Leave out all pictures and return, exactly as written, the lines from the line containing "Write a Blender" to the line containing "sc.camera=co", both ends kept.

(EXTRACTED DATA)

%%

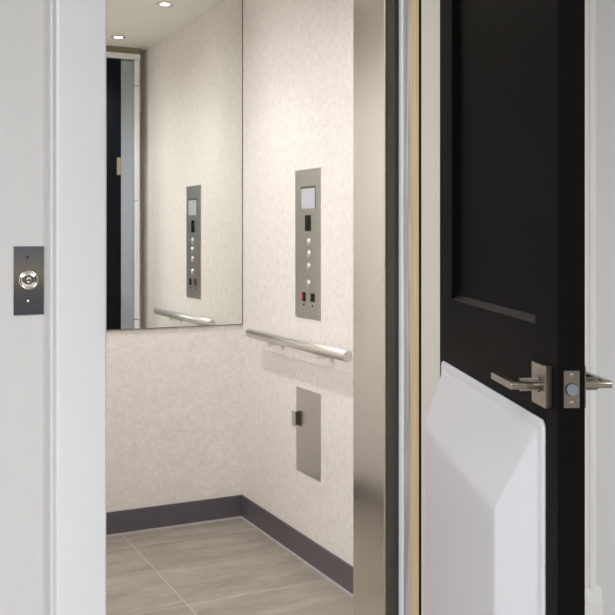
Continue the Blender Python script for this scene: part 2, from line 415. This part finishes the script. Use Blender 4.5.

%%
%%

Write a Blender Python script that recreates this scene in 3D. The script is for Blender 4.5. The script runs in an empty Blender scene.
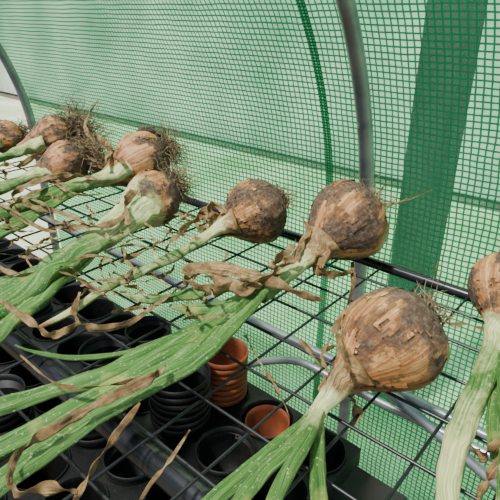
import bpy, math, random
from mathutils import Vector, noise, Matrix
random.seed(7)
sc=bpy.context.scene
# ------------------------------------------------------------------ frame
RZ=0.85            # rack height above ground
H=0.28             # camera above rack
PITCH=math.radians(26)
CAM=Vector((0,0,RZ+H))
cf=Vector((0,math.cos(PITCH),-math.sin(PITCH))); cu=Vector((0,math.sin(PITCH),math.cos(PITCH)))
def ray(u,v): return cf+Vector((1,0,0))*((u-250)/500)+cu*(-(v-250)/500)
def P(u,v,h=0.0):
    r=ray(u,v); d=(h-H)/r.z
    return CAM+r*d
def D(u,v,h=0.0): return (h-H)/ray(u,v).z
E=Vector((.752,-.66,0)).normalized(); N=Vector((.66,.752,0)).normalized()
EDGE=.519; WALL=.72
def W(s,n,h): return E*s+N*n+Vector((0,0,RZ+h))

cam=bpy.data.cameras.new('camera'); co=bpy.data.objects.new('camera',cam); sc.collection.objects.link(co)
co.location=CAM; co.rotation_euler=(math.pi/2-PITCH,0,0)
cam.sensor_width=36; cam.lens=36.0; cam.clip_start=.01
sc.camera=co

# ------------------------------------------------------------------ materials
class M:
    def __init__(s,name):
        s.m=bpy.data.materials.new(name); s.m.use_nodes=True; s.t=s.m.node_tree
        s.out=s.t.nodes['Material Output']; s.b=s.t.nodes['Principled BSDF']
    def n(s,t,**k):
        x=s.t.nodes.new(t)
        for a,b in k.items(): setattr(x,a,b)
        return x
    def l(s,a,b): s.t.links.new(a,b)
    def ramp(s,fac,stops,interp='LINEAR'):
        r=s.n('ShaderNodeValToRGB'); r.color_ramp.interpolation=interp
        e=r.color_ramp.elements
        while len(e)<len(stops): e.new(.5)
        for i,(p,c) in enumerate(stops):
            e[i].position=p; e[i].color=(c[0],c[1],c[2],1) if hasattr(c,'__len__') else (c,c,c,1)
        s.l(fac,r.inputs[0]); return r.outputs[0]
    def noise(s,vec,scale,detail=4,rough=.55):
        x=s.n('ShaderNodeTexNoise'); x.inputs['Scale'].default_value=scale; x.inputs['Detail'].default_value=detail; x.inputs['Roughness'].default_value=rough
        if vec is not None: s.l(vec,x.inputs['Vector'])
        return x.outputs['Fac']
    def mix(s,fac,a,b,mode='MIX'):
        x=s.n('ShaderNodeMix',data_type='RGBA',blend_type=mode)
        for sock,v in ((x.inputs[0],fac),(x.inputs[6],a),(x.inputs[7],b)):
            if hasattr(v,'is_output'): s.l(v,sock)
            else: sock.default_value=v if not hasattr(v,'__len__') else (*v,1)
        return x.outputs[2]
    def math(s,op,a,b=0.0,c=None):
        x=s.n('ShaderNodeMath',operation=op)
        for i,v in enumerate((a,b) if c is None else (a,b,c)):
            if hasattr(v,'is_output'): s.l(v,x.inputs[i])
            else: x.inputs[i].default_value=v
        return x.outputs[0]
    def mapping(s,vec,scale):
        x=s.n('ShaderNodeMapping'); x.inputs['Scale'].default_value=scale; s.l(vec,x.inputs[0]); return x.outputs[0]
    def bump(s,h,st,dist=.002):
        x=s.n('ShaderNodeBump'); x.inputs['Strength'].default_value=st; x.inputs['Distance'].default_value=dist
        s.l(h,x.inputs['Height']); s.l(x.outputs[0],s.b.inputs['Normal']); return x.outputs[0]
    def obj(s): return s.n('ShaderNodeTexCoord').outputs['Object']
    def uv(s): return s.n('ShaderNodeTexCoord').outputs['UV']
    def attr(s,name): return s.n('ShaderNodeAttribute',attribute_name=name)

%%

(THE RESPONSE)
Write a Blender Python script that recreates this scene in 3D. The script is for Blender 4.5. The script runs in an empty Blender scene.
import bpy, math, random
from mathutils import Vector, noise, Matrix
random.seed(7)
sc=bpy.context.scene
# ------------------------------------------------------------------ frame
RZ=0.85            # rack height above ground
H=0.28             # camera above rack
PITCH=math.radians(26)
CAM=Vector((0,0,RZ+H))
cf=Vector((0,math.cos(PITCH),-math.sin(PITCH))); cu=Vector((0,math.sin(PITCH),math.cos(PITCH)))
def ray(u,v): return cf+Vector((1,0,0))*((u-250)/500)+cu*(-(v-250)/500)
def P(u,v,h=0.0):
    r=ray(u,v); d=(h-H)/r.z
    return CAM+r*d
def D(u,v,h=0.0): return (h-H)/ray(u,v).z
E=Vector((.752,-.66,0)).normalized(); N=Vector((.66,.752,0)).normalized()
EDGE=.519; WALL=.72
def W(s,n,h): return E*s+N*n+Vector((0,0,RZ+h))

cam=bpy.data.cameras.new('camera'); co=bpy.data.objects.new('camera',cam); sc.collection.objects.link(co)
co.location=CAM; co.rotation_euler=(math.pi/2-PITCH,0,0)
cam.sensor_width=36; cam.lens=36.0; cam.clip_start=.01
sc.camera=co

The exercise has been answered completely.